I recently helped my daughter offer three percent below asking price for real estate. Since the sellers had multiple offers, we ended up paying two percent above asking price.

The price we paid was more in line with prices which had been paid for similar properties recently. The local market showed a compound annual growth rate in prices of between 13 and 21 percent for the last five years.

I struggled during the negotiation to find a basis for deciding what the "value" of the property was. Now that the property is in escrow, anyone else will have reason to believe that it is worth exactly what we paid.

Because you are looking at a more unique "property" it is harder to find "comparable" properties with which to compare.

Is there anyone beside yourself in the running for this opportunity or are you the only conceivable buyer? If there was another buyer, what value would that buyer put on the deal? Would he have any reason to value it differently than you do? Would he have any reason to value it the way the "sellers" wish to value it?

Similarly, are there any other "sellers"? Is there another partnership into which you could buy? Would you value such a deal any differently than you are valuing this one? In this alternative partnership, are there any justifications for using the valuation method that you have otherwise found unacceptable?

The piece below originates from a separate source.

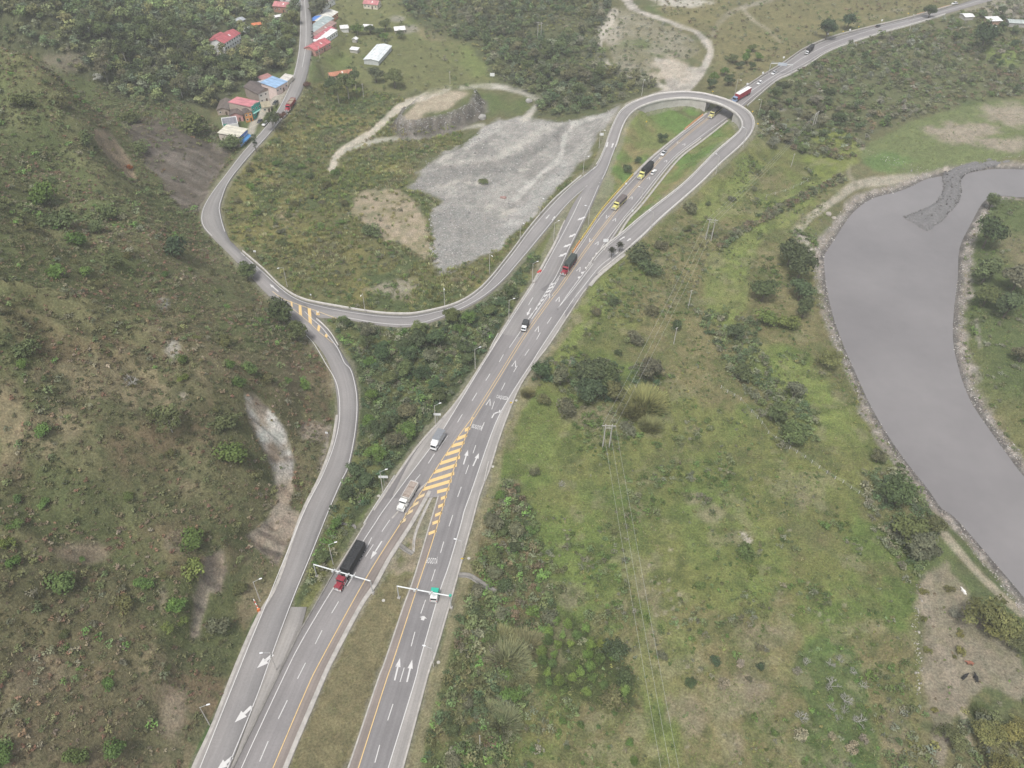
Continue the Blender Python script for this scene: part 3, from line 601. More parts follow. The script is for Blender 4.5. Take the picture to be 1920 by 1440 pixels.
rb = pmask(RIGHT_BANK, 3, 3); lay(A(.125, .128, .058), rb); vary(rb, A(.165, .145, .09), sstep(0, .5, _wn2)); vary(rb, A(.085, .108, .045), sstep(.1, .5, _wn4))
vary(pline([(1805, 600), (1812, 690), (1835, 760), (1870, 810), (1930, 880)], 7, 10, 6, 6), A(.24, .215, .175), .7); vary(pline([(1830, 600), (1838, 650)], 4, 4), A(.27, .25, .22), .7)
fr = pmask(RIVER_FLAT, 4, 6); lay(A(.125, .15, .066), fr); vary(fr, A(.255, .225, .18), ell(1812, 248, 62, 20) + ell(1900, 215, 60, 18) + ell(1880, 270, 40, 14)); vary(fr, A(.105, .16, .058), ell(1672, 302, 42, 14))
vary(pmask(N_MEADOW, 8, 8), A(.135, .145, .065), .8); vary(ell(900, 110, 40, 28) + ell(640, 118, 26, 18), A(.14, .175, .062), .7); vary(ell(810, 60, 35, 14), A(.21, .175, .115), .6); vary(ell(770, 55, 14, 8) + ell(745, 35, 12, 6), A(.26, .245, .22), .7)
vary(pmask(NE_MEADOW, 8, 10), A(.165, .15, .078), .7 + .5 * _wn2); vary(pmask(N_WOODS, 6, 8), A(.082, .092, .05), .8); vary(pmask(NE_WOODS, 6, 8), A(.108, .112, .064), .7)
vary(pline([(1545, 255), (1590, 265), (1590, 290), (1560, 312), (1530, 300)], 18, 18, 8, 8), A(.17, .20, .05), .7)
vary(ell(1885, 100, 40, 20), A(.16, .21, .065), .8); vary(ell(1880, 18, 60, 14), A(.33, .30, .26), .7); vary(ell(1275, 2, 45, 10), A(.42, .40, .37), .8); vary(ell(1540, 82, 20, 8) * 0 + ell(1528, 86, 14, 6), A(.35, .33, .31), .7)
vary(ell(740, 540, 40, 18), A(.29, .26, .215), .75); vary(ell(535, 405, 20, 9), A(.28, .23, .165), .6); vary(ell(1465, 205, 10, 5), A(.3, .28, .25), .6)
vary(pline([(520, 175), (500, 200), (478, 230), (470, 250)], 8, 7, 3, 2), A(.37, .34, .31), .9); vary(pline([(548, 150), (525, 190)], 6, 6), A(.36, .33, .30), .8); vary(pline([(448, 64), (470, 78), (500, 66)], 6, 5), A(.36, .33, .28), .8)
vary(pline([(745, 230), (762, 243), (800, 240), (850, 229), (898, 205)], 8, 9, 3, 4), A(.125, .115, .105), .85)
pe = samp('plateau', TX, TY) + fbm(TX, TY, 9, 21, 2) * 2.0
vary(sstep(5.5, 2.5, pe) * sstep(-5.5, -3.0, pe) * sstep(185, 205, PV + .12 * (PU - 740)), A(.125, .115, .105), .9); vary(sstep(5, 2, pe) * sstep(-5, -3, pe) * sstep(.1, .5, _wn3), A(.22, .205, .19), .6)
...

Of either you or the "sellers", which has the most lattitude in concluding the deal? If you are younger, then you might conceivably wait until another opportunity arrives. If the "sellers" are older, they may not have any latitude. Perhaps they must sell now.

How far apart are the two valuations? Is it possible to identify a mutually acceptable mediator to consider the two methods and to voice a persuasive opinion regarding them?

Your concern makes it appear that the two valuations are quite far apart. Is it at all possible that there are issues that appear to be understood but which might explain the size of the difference? Are there ways to restructure the deal so that the issues which cause the valuation difference can be separately handled or deferred until later? Sometimes the tail can be wagging the dog.

Is there any way to "test drive" the deal? Can you purchase an option on the deal at their price and defer the decision until their argument might be more convincing? Can you "test drive" for eighteen months at your price, with a full refund if not happy, or a payment due of the difference if you are happy.

You mentioned that 5% of some past fees have been retained by customers and that this adds up to an appreciable amount. Perhaps some third-party speculator would buy these future payments at a discounted price now, increasing the likelihood that the partnership collects. Perhaps the "sellers" can separate out some of the retained payments in order to decrease the impact on your decision. The ability to collect these funds would then be of less concern in your valuation.